Malam itu saya menemukan lembar terakhir antara berkas S dan A tertukar. Teman saya ada kesalahan dalam menandai. Karena itu saya heran, karena nominal angkanya tidak sama. Ada selisih sekian puluhan juta rupiah. Sebelumnya saya tidak memperhatikan bagian ini. Saya percaya saja saat itu ketika teman saya memberikannya kepada saya. Saya tidak meneliti sebelumnya.

Untungnya itu bukan masalah besar. Tanda itu ditulis dengan pensil jadi itu bisa dihapus. Saya kemudian menghapusnya dan menempatkannya pada map yang tepat. Yang lembar S dalam map S dan yang lembar A dalam map A.

Saya baru memberitahu tentang ---kesalahan ini kepada teman saya di pagi hari. Yang seperti ini adalah masalah biasa yang ada dalam kehidupan kita. Dimanapun dan siapapun orang pasti mengalami kesalahan.

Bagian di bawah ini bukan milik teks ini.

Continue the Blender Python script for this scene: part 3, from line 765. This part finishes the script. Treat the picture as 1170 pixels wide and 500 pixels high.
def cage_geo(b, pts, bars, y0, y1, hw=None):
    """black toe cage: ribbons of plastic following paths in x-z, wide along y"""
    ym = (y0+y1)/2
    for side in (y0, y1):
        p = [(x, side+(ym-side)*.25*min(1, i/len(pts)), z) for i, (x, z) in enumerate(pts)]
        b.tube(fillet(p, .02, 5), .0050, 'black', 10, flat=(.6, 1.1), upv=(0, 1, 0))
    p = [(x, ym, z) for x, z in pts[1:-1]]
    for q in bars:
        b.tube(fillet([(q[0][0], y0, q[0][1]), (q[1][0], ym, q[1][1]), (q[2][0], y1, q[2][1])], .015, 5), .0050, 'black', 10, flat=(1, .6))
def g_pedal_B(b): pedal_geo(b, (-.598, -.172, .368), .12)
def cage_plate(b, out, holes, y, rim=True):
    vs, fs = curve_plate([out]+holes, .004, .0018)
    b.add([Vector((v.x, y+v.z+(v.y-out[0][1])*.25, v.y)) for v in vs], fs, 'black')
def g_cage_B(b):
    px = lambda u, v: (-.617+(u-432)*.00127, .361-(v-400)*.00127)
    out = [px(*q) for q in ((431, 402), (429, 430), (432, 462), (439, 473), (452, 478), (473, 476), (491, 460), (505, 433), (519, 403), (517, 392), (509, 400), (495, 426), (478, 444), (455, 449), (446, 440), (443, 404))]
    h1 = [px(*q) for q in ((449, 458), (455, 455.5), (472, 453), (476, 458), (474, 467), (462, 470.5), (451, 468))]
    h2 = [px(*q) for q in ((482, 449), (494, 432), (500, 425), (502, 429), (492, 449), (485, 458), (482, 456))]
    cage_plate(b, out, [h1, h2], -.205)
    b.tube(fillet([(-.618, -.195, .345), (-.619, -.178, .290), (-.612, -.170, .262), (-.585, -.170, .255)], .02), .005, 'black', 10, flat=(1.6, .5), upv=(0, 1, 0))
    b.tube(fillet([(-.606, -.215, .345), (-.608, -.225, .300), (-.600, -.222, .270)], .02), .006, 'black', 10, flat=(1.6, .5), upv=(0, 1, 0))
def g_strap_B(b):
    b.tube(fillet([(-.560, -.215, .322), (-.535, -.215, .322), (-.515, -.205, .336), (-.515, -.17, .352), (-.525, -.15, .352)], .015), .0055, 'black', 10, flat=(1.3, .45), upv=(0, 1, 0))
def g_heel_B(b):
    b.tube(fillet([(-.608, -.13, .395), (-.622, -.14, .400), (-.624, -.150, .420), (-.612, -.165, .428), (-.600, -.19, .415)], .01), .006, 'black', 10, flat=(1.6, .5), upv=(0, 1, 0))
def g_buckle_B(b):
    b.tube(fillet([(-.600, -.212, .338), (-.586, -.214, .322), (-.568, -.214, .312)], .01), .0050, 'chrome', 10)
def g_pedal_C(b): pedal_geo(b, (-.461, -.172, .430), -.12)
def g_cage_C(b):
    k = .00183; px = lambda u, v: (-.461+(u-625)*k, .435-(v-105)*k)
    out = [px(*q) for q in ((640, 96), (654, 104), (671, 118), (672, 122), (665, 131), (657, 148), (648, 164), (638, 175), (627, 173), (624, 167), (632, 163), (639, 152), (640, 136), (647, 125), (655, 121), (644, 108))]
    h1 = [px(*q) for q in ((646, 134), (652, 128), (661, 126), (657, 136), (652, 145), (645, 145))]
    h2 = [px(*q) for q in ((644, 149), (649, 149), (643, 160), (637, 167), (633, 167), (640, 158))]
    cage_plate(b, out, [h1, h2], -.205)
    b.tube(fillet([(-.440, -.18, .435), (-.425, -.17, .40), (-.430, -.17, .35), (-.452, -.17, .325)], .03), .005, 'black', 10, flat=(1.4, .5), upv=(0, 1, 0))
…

Rezeki kita dan orang-orang di sekitar kita itu menurut saya dibagikan Tuhan secara bersamaan. Karena itu kadang kita kesulitan untuk membaginya secara akurat.

Anggap saja antara dokumen R, S dan A itu seperti 3 orang teman, tetangga atau keluarga. Bisa saja terjadi kesalahan seperti dokumen invoice perusahaan kami, (antara R, S dan A). Tetapi pada akhirnya sesuai dengan takdir yang sudah digariskan sebelumnya.Tidak ada takdir Tuhan yang salah. Kami yakin bahwa rezeki tidak akan tertukar. 

Imam Hasan Al Bashri (semoga Allah mengasihinya) berkata: “Aku yakin bahwa rezekiku tidak akan tertukar, karena itu hatiku tenang. Aku yakin bahwa amalku tidak mungkin digantikan orang lain, karena itu aku semangat beribadah. Aku yakin bahwa Allah mengawasiku, karena itu aku malu berbuat maksiat. Aku yakin bahwa mati selalu membuntutiku, karena itu aku selalu siap menghadapinya.”

Karena itu saya punya keyakinan yang kuat. Bahwa telor-telor itu, di sana sudah ada tulisan yang tak terlihat. Siapa yang akan makan telor yang ini dan telor yang itu nantinya.